» GIVEN PROBLEM
Below are records. Copy every line with "SUBTRACT" in it.

# # #

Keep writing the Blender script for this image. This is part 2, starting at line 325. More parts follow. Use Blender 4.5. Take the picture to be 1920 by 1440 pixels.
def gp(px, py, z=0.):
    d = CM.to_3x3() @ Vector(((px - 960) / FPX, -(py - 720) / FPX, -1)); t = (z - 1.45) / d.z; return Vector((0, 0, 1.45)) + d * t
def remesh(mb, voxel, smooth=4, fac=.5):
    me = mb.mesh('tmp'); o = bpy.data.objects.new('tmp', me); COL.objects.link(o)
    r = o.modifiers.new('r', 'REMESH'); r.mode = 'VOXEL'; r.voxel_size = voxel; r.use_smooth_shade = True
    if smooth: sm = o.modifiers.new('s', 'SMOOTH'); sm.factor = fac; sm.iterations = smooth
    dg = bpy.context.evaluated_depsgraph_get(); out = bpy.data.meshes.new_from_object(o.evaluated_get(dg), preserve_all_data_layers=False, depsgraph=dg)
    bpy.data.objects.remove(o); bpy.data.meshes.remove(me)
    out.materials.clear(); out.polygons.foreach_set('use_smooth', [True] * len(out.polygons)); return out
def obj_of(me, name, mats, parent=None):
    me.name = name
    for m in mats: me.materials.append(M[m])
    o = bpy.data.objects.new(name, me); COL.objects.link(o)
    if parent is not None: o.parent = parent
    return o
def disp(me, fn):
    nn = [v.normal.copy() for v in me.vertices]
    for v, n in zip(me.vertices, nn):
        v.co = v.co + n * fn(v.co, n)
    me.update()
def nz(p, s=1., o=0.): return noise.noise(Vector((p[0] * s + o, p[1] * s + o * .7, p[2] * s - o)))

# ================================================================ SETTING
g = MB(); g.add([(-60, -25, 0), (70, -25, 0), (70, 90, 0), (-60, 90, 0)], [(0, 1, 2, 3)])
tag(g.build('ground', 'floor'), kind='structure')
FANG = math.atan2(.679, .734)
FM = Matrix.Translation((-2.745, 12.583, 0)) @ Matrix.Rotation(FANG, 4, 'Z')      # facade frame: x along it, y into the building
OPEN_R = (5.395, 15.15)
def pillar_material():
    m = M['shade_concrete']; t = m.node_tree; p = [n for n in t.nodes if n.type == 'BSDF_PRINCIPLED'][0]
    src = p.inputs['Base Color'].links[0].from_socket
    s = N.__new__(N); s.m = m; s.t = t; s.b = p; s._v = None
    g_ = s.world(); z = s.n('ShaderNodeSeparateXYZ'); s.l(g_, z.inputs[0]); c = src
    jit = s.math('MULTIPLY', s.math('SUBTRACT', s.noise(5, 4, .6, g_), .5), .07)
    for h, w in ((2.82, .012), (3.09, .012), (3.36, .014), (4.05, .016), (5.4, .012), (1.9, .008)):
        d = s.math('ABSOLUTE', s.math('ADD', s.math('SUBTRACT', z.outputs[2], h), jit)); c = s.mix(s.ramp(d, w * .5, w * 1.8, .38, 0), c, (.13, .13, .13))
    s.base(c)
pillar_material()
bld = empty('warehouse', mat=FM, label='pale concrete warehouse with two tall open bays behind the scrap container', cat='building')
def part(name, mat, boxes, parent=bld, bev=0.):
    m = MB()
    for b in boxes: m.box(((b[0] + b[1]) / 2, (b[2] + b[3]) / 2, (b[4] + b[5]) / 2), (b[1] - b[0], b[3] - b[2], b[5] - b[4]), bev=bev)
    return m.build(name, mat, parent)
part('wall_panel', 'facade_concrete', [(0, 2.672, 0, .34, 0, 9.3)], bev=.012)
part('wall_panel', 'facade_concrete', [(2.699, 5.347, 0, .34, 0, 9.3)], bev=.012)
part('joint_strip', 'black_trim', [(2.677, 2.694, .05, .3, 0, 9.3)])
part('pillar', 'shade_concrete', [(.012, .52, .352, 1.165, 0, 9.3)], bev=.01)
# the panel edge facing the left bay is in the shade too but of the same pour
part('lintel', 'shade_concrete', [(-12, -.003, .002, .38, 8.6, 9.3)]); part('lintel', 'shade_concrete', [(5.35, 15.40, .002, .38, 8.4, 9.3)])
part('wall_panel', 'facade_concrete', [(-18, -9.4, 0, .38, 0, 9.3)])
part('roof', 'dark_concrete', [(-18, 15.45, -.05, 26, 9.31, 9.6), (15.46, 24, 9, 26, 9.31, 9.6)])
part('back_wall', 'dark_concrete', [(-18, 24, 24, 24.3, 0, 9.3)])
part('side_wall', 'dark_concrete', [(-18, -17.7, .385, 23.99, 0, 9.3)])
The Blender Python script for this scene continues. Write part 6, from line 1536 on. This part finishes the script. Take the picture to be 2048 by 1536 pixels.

# # #

» EXERCISE RESPONSE
    jit = s.math('MULTIPLY', s.math('SUBTRACT', s.noise(5, 4, .6, g_), .5), .07)
        d = s.math('ABSOLUTE', s.math('ADD', s.math('SUBTRACT', z.outputs[2], h), jit)); c = s.mix(s.ramp(d, w * .5, w * 1.8, .38, 0), c, (.13, .13, .13))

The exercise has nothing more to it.